:: Work instructions ::
Locate the lines of the listing below that hold "pixels", then copy each of them.

:: Stored data ::

_ _ _

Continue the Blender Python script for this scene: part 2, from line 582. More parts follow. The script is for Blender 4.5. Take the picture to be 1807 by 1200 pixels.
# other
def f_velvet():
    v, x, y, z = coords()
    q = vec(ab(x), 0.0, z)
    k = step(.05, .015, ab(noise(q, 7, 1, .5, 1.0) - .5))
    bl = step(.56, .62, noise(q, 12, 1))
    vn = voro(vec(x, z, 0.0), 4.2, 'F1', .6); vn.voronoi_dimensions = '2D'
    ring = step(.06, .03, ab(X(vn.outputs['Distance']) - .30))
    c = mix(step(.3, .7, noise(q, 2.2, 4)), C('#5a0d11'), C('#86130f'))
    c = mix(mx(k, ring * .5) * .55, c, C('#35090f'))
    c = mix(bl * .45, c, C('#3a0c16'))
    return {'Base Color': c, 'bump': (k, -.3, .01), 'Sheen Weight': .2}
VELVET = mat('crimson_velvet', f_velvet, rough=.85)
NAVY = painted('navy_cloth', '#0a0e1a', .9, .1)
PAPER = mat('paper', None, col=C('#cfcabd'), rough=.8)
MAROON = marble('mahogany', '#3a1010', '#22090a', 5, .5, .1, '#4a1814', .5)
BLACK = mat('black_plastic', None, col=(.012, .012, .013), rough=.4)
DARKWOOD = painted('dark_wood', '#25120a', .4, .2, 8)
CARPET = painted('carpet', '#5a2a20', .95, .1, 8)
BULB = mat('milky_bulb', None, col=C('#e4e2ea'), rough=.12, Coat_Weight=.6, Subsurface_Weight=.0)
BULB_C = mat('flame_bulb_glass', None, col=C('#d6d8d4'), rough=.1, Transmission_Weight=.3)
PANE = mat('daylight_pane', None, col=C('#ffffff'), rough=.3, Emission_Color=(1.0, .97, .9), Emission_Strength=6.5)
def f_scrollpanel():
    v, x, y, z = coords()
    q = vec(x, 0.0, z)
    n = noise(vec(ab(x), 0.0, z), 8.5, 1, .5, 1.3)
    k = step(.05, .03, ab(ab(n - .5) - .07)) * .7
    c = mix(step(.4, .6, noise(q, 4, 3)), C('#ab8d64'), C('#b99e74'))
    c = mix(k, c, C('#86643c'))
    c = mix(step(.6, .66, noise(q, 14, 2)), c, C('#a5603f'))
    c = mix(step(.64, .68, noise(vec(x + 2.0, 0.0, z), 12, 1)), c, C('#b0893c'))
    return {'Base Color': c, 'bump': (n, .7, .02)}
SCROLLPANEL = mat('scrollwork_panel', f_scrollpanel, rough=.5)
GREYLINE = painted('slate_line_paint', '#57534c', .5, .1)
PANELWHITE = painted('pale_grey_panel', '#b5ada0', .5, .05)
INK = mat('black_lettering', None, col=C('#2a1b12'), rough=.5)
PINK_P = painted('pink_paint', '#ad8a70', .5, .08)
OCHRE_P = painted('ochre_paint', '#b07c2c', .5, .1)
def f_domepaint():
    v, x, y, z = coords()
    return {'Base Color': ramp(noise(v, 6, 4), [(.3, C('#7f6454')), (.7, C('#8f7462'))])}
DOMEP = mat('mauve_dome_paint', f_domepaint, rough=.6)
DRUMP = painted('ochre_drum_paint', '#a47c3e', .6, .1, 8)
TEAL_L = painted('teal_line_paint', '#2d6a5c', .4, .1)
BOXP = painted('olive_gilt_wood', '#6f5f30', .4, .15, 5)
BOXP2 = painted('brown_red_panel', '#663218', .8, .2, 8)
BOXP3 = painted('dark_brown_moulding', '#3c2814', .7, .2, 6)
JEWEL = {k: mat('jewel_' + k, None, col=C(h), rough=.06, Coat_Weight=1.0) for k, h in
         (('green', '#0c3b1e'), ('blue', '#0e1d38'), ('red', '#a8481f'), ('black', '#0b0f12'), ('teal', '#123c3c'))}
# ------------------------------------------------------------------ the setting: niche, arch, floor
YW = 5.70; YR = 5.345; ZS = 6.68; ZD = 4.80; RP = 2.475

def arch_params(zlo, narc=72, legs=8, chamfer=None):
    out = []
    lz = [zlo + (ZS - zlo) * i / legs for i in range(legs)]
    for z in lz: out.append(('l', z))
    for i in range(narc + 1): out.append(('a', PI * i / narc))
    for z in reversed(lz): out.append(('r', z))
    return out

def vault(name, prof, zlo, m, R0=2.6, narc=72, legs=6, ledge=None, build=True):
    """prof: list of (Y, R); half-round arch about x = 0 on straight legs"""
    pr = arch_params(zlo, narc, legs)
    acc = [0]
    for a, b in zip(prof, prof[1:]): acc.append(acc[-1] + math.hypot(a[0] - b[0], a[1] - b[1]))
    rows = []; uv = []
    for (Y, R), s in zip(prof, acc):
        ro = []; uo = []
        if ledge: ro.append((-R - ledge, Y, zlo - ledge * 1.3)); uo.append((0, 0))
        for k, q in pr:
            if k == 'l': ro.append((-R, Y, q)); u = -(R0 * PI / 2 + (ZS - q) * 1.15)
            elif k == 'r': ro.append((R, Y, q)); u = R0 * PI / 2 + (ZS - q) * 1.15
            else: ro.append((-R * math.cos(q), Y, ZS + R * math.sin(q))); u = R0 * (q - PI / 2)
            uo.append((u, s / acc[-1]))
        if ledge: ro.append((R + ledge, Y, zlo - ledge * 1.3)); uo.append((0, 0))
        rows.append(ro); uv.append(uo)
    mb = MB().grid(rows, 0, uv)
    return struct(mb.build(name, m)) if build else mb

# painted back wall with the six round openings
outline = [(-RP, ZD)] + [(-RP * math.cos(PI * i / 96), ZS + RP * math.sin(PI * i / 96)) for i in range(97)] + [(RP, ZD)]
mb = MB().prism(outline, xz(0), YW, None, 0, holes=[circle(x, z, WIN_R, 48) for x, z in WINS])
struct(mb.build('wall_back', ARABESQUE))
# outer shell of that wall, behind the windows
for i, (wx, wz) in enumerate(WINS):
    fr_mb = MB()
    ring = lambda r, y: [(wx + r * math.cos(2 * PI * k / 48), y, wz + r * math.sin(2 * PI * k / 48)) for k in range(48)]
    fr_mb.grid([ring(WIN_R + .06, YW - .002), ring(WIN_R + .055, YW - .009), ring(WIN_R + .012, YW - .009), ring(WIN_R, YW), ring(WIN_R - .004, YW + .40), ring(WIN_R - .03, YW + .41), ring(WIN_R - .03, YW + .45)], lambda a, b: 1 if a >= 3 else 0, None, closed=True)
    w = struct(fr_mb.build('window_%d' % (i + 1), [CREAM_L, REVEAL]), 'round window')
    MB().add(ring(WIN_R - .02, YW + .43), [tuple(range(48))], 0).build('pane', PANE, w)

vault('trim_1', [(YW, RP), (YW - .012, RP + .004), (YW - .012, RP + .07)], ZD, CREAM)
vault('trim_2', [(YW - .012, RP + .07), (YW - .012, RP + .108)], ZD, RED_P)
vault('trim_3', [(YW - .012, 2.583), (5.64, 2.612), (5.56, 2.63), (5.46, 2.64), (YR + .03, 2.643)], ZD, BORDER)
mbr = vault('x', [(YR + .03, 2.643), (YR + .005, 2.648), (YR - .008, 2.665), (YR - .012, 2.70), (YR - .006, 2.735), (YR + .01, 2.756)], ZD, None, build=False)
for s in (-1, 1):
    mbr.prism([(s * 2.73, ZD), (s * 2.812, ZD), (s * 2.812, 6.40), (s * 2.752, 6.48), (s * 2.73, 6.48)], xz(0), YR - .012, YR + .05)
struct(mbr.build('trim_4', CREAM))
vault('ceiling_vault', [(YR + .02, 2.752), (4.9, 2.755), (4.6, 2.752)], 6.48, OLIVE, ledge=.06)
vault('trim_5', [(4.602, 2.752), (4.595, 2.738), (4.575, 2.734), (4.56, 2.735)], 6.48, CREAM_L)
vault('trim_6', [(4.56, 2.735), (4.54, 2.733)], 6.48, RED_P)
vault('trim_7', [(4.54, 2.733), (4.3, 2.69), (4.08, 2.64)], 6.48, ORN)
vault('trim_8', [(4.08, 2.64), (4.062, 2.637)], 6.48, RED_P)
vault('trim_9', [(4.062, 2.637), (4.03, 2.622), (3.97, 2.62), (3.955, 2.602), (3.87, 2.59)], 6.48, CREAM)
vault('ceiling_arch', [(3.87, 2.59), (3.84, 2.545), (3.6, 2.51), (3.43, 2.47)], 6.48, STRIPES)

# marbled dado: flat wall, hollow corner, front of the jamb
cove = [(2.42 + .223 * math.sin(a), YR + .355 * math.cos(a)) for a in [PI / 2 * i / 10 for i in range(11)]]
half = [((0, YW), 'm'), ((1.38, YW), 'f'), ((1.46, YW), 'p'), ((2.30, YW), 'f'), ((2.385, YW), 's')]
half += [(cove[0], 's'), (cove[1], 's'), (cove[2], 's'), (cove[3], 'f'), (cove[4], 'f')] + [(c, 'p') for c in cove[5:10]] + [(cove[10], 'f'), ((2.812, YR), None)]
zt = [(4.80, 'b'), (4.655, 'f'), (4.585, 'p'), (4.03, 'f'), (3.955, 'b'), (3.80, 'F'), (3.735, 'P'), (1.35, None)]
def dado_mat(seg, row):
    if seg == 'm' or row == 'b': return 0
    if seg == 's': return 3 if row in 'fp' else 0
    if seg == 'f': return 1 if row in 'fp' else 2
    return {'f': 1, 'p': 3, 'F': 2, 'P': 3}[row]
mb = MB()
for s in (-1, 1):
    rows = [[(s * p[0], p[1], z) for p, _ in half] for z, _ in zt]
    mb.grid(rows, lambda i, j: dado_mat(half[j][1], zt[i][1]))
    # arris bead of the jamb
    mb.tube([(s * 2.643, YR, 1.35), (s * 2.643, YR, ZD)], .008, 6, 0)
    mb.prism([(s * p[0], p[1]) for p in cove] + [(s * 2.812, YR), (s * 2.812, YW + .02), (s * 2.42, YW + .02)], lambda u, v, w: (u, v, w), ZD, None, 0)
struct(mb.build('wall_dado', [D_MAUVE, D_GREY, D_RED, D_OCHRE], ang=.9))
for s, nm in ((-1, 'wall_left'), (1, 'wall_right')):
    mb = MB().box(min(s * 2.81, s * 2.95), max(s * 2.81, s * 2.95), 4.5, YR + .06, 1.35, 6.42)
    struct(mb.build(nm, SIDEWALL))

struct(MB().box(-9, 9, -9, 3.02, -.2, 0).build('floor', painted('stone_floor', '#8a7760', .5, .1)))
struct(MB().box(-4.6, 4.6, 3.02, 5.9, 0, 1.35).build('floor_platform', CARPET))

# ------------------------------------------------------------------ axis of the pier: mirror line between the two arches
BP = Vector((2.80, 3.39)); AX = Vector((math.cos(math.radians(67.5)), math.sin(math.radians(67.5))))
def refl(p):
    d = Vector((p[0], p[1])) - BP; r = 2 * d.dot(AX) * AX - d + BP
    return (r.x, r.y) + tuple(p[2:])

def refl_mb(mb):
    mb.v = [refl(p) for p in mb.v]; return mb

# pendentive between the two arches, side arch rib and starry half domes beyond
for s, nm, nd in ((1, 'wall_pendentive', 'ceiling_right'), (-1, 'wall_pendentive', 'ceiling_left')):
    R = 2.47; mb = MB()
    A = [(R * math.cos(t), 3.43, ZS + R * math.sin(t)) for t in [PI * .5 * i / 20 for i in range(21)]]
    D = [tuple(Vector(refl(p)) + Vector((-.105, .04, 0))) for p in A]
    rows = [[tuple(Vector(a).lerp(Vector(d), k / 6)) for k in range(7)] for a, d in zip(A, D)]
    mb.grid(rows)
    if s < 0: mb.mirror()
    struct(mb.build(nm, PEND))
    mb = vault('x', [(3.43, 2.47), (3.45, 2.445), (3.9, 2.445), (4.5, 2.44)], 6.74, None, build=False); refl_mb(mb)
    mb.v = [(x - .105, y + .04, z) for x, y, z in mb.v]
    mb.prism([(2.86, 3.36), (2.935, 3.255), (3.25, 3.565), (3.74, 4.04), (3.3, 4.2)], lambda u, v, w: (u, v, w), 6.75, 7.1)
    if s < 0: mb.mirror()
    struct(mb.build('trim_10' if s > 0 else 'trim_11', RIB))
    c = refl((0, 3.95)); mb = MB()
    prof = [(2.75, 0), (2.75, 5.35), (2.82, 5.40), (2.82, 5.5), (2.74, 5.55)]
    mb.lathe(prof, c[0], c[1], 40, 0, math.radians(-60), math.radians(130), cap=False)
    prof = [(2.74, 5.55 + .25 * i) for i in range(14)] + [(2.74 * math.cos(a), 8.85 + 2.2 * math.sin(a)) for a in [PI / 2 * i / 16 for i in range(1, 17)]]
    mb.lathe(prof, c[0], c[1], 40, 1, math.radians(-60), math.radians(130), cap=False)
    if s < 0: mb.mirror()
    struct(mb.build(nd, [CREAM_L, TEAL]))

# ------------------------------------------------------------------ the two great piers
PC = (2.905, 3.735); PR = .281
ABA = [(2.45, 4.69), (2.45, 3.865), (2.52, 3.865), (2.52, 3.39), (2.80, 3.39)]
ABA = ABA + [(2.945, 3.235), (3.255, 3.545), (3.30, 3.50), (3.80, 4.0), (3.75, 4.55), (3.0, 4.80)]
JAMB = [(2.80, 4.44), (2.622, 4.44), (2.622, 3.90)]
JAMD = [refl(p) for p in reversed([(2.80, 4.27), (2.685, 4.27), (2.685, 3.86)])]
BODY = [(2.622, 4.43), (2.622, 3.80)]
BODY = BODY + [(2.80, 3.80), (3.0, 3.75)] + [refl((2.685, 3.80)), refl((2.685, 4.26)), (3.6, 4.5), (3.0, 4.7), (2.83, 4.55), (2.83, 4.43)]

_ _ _

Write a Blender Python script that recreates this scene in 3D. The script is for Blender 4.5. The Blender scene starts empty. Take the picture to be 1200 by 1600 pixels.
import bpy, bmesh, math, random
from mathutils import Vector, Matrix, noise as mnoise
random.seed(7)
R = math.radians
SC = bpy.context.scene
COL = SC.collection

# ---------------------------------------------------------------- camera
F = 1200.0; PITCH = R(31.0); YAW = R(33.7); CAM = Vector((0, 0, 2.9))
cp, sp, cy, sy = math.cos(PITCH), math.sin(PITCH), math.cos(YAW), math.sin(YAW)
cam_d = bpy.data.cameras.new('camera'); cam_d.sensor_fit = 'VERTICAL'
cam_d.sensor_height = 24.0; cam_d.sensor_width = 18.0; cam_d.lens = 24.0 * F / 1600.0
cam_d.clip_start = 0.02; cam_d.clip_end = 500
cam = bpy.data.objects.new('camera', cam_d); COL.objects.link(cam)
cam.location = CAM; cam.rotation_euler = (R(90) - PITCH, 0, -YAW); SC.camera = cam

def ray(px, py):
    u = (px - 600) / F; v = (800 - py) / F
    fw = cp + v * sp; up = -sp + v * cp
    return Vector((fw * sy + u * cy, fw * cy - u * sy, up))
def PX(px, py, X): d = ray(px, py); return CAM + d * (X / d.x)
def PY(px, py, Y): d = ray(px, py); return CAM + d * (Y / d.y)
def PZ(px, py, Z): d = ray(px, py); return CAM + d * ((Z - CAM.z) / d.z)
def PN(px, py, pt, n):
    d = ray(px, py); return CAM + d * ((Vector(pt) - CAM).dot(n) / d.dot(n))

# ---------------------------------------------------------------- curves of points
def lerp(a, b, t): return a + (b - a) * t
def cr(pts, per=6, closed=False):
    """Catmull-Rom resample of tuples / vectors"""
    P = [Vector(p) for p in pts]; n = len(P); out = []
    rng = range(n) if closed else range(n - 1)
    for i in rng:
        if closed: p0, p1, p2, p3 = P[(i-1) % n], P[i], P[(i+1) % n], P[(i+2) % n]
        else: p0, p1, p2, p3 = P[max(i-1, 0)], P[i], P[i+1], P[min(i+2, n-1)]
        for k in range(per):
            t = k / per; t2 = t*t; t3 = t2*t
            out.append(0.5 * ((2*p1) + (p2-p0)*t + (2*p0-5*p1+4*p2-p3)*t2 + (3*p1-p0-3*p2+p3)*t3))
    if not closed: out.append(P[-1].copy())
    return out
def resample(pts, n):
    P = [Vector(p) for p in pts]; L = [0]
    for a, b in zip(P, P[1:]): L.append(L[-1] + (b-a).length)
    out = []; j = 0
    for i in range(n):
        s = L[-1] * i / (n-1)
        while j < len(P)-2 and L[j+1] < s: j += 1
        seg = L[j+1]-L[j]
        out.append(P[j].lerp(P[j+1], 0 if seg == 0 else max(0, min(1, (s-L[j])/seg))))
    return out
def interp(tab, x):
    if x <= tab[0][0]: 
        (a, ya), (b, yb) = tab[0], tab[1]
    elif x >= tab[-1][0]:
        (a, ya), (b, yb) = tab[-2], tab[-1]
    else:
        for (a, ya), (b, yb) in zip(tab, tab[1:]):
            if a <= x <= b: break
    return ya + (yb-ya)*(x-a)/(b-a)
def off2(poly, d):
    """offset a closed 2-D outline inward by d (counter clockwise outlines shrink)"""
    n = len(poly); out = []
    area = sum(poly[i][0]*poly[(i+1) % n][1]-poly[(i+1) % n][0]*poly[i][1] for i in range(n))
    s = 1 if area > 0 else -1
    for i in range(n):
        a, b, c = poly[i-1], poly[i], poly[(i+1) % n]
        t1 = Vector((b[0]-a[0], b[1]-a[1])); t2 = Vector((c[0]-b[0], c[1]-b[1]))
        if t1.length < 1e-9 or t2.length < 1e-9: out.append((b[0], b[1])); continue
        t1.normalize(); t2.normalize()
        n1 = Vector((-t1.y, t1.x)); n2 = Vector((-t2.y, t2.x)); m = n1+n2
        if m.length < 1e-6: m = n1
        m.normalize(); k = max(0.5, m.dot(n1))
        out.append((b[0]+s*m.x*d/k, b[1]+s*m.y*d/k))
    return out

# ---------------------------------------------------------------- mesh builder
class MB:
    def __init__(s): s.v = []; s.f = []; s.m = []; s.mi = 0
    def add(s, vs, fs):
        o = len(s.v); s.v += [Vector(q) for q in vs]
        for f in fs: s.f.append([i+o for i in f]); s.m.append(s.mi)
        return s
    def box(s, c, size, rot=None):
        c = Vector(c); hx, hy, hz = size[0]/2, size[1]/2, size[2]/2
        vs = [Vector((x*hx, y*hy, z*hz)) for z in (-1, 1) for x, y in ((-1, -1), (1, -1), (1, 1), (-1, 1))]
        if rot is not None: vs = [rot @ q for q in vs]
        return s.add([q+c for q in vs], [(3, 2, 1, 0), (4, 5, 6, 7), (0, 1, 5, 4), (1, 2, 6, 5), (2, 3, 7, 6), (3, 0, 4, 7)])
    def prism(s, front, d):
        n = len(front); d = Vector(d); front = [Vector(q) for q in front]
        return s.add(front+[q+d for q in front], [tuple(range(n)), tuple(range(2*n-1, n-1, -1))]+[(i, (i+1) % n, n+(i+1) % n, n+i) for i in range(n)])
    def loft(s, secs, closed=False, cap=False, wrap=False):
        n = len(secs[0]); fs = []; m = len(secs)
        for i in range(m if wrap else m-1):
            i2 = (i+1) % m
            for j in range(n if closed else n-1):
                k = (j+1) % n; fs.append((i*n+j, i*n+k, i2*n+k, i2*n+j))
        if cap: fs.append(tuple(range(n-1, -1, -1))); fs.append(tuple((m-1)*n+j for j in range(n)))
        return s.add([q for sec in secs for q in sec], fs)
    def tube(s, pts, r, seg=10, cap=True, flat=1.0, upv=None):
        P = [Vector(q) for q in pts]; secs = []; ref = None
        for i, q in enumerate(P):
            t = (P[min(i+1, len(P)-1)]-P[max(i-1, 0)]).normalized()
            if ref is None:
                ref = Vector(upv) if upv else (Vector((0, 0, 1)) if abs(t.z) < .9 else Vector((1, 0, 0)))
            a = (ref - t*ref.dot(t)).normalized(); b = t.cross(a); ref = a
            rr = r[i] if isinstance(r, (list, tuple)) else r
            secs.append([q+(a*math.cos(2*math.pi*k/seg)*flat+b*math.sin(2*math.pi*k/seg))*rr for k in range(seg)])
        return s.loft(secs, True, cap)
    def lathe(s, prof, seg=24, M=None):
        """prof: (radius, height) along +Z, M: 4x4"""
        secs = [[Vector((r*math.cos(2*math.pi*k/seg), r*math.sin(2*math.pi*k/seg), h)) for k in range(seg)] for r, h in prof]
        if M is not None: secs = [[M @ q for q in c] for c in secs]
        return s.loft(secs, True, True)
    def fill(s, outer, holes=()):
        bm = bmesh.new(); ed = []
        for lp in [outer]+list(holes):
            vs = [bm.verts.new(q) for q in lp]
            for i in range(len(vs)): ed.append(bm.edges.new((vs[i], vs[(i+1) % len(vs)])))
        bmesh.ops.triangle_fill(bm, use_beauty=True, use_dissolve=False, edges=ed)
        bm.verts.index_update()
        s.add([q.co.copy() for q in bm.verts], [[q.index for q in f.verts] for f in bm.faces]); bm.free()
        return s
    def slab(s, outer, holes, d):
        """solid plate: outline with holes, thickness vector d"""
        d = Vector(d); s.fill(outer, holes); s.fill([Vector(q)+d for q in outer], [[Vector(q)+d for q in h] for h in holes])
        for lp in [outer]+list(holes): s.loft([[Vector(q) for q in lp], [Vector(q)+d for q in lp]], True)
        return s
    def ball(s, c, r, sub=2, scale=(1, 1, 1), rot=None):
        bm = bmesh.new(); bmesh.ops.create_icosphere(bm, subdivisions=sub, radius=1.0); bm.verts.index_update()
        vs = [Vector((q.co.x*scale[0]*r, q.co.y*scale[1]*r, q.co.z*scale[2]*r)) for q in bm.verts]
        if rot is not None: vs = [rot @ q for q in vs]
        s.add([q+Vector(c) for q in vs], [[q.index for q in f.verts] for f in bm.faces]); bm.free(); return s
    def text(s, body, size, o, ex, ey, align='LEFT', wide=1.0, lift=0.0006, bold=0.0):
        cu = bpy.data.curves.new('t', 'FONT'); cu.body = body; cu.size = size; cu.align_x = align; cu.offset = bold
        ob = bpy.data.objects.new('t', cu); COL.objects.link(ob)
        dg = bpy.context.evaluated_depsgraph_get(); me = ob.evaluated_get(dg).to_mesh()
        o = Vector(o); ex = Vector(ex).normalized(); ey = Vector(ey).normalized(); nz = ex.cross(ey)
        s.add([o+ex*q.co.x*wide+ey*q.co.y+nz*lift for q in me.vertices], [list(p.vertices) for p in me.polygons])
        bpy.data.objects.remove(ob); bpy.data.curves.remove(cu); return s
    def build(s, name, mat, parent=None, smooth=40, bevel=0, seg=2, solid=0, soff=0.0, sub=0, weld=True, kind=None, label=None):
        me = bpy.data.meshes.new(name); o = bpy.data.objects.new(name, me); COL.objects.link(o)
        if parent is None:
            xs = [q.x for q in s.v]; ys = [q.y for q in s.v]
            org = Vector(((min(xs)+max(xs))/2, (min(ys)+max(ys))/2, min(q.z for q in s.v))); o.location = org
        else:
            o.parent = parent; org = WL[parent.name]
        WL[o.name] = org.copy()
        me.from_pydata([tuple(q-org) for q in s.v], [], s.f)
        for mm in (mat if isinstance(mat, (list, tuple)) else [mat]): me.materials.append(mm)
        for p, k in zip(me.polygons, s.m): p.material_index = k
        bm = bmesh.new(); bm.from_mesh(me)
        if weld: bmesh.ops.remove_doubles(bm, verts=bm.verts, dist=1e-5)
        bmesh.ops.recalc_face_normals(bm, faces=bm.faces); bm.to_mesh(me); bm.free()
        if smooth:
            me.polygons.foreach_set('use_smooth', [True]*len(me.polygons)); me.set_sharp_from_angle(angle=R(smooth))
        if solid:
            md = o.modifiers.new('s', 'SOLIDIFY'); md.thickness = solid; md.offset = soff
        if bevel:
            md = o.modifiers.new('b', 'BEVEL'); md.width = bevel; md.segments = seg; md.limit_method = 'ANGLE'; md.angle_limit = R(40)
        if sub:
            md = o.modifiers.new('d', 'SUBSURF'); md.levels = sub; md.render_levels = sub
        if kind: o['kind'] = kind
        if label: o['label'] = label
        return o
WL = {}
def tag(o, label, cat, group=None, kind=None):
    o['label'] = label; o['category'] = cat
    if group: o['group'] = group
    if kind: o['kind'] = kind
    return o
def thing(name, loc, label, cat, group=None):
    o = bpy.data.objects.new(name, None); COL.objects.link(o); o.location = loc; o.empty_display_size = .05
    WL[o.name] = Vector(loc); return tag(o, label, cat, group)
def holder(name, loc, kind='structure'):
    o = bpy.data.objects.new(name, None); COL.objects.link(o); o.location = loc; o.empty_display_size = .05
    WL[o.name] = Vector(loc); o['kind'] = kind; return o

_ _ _

:: Exercise solution ::
Continue the Blender Python script for this scene: part 2, from line 582. More parts follow. The script is for Blender 4.5. Take the picture to be 1807 by 1200 pixels.
Write a Blender Python script that recreates this scene in 3D. The script is for Blender 4.5. The Blender scene starts empty. Take the picture to be 1200 by 1600 pixels.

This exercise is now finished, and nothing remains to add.